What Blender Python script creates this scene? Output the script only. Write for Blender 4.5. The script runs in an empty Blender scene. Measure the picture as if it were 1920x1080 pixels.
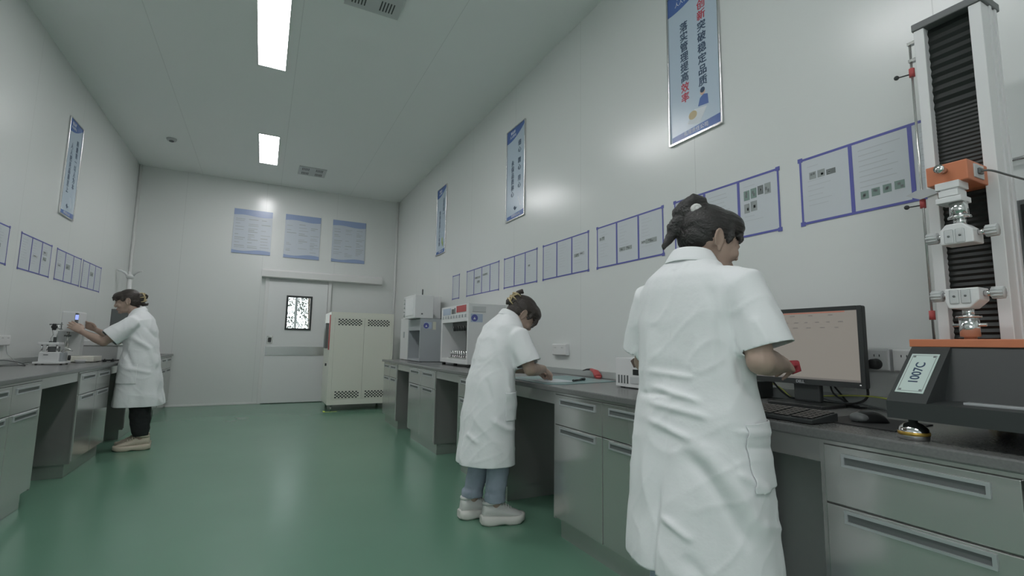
import bpy, bmesh, math, random
from mathutils import Vector, Matrix, Euler, noise

scene = bpy.context.scene
C = scene.collection
R = math.radians
PI = math.pi

# ------------------------------------------------------------------ camera
CAM_H = 1.04
cam_d = bpy.data.cameras.new('camera')
cam = bpy.data.objects.new('camera', cam_d)
C.objects.link(cam)
scene.camera = cam
cam_d.sensor_fit = 'HORIZONTAL'
cam_d.sensor_width = 36.0
cam_d.lens = 36.0 * 910.02 / 1920.0
cam_d.clip_start = 0.02
cam_d.clip_end = 200
_yaw, _pit, _rol = R(27.047), R(6.587), R(0.898)
_f = Vector((math.sin(_yaw) * math.cos(_pit), math.cos(_yaw) * math.cos(_pit), math.sin(_pit)))
_r = Vector((math.cos(_yaw), -math.sin(_yaw), 0))
_u = _r.cross(_f)
_r2 = _r * math.cos(_rol) + _u * math.sin(_rol)
_u2 = -_r * math.sin(_rol) + _u * math.cos(_rol)
cam.matrix_world = Matrix(((_r2.x, _u2.x, -_f.x, 0), (_r2.y, _u2.y, -_f.y, 0), (_r2.z, _u2.z, -_f.z, CAM_H), (0, 0, 0, 1)))

# ------------------------------------------------------------------ world, exposure
w = bpy.data.worlds.new('world')
scene.world = w
w.use_nodes = True
bg = w.node_tree.nodes['Background']
bg.inputs[0].default_value = (0.93, 0.97, 1.0, 1)
bg.inputs[1].default_value = 3.2
scene.view_settings.view_transform = 'Standard'
scene.view_settings.look = 'None'
scene.view_settings.gamma = 1.0
scene.view_settings.use_curve_mapping = False
scene.view_settings.exposure = 0.0
# daylight comes in through a side window of the room, behind the viewpoint; the portal only guides sampling of the sky
pl = bpy.data.lights.new('window_portal', 'AREA')
pl.shape = 'RECTANGLE'
pl.size, pl.size_y = 2.2, 1.5
pl.cycles.is_portal = True
po = bpy.data.objects.new('window_portal', pl)
C.objects.link(po)
po.location = (-1.95, -1.7, 1.75)
po.rotation_euler = (0, R(-90), 0)
pl.size, pl.size_y = 1.5, 2.2
PANEL_POWER = 29.5          # radiance of the ceiling light diffusers
LIGHT_COL = (1.0, 0.985, 1.0)

# room box (metres), camera stands at the origin
XR, XL, YB, YF, H = 2.185, -1.862, 9.131, -3.2, 3.714
HT = 0.809                  # worktop height

# ------------------------------------------------------------------ materials
def srgb(h):
    h = h.lstrip('#')
    out = []
    for i in (0, 2, 4):
        c = int(h[i:i + 2], 16) / 255
        out.append(c / 12.92 if c <= 0.04045 else ((c + 0.055) / 1.055) ** 2.4)
    return (*out, 1)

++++

Reproduce every line above as written, skipping pictures.

Written response:
What Blender Python script creates this scene? Output the script only. Write for Blender 4.5. The script runs in an empty Blender scene. Measure the picture as if it were 1920x1080 pixels.
import bpy, bmesh, math, random
from mathutils import Vector, Matrix, Euler, noise

scene = bpy.context.scene
C = scene.collection
R = math.radians
PI = math.pi

# ------------------------------------------------------------------ camera
CAM_H = 1.04
cam_d = bpy.data.cameras.new('camera')
cam = bpy.data.objects.new('camera', cam_d)
C.objects.link(cam)
scene.camera = cam
cam_d.sensor_fit = 'HORIZONTAL'
cam_d.sensor_width = 36.0
cam_d.lens = 36.0 * 910.02 / 1920.0
cam_d.clip_start = 0.02
cam_d.clip_end = 200
_yaw, _pit, _rol = R(27.047), R(6.587), R(0.898)
_f = Vector((math.sin(_yaw) * math.cos(_pit), math.cos(_yaw) * math.cos(_pit), math.sin(_pit)))
_r = Vector((math.cos(_yaw), -math.sin(_yaw), 0))
_u = _r.cross(_f)
_r2 = _r * math.cos(_rol) + _u * math.sin(_rol)
_u2 = -_r * math.sin(_rol) + _u * math.cos(_rol)
cam.matrix_world = Matrix(((_r2.x, _u2.x, -_f.x, 0), (_r2.y, _u2.y, -_f.y, 0), (_r2.z, _u2.z, -_f.z, CAM_H), (0, 0, 0, 1)))

# ------------------------------------------------------------------ world, exposure
w = bpy.data.worlds.new('world')
scene.world = w
w.use_nodes = True
bg = w.node_tree.nodes['Background']
bg.inputs[0].default_value = (0.93, 0.97, 1.0, 1)
bg.inputs[1].default_value = 3.2
scene.view_settings.view_transform = 'Standard'
scene.view_settings.look = 'None'
scene.view_settings.gamma = 1.0
scene.view_settings.use_curve_mapping = False
scene.view_settings.exposure = 0.0
# daylight comes in through a side window of the room, behind the viewpoint; the portal only guides sampling of the sky
pl = bpy.data.lights.new('window_portal', 'AREA')
pl.shape = 'RECTANGLE'
pl.size, pl.size_y = 2.2, 1.5
pl.cycles.is_portal = True
po = bpy.data.objects.new('window_portal', pl)
C.objects.link(po)
po.location = (-1.95, -1.7, 1.75)
po.rotation_euler = (0, R(-90), 0)
pl.size, pl.size_y = 1.5, 2.2
PANEL_POWER = 29.5          # radiance of the ceiling light diffusers
LIGHT_COL = (1.0, 0.985, 1.0)

# room box (metres), camera stands at the origin
XR, XL, YB, YF, H = 2.185, -1.862, 9.131, -3.2, 3.714
HT = 0.809                  # worktop height

# ------------------------------------------------------------------ materials
def srgb(h):
    h = h.lstrip('#')
    out = []
    for i in (0, 2, 4):
        c = int(h[i:i + 2], 16) / 255
        out.append(c / 12.92 if c <= 0.04045 else ((c + 0.055) / 1.055) ** 2.4)
    return (*out, 1)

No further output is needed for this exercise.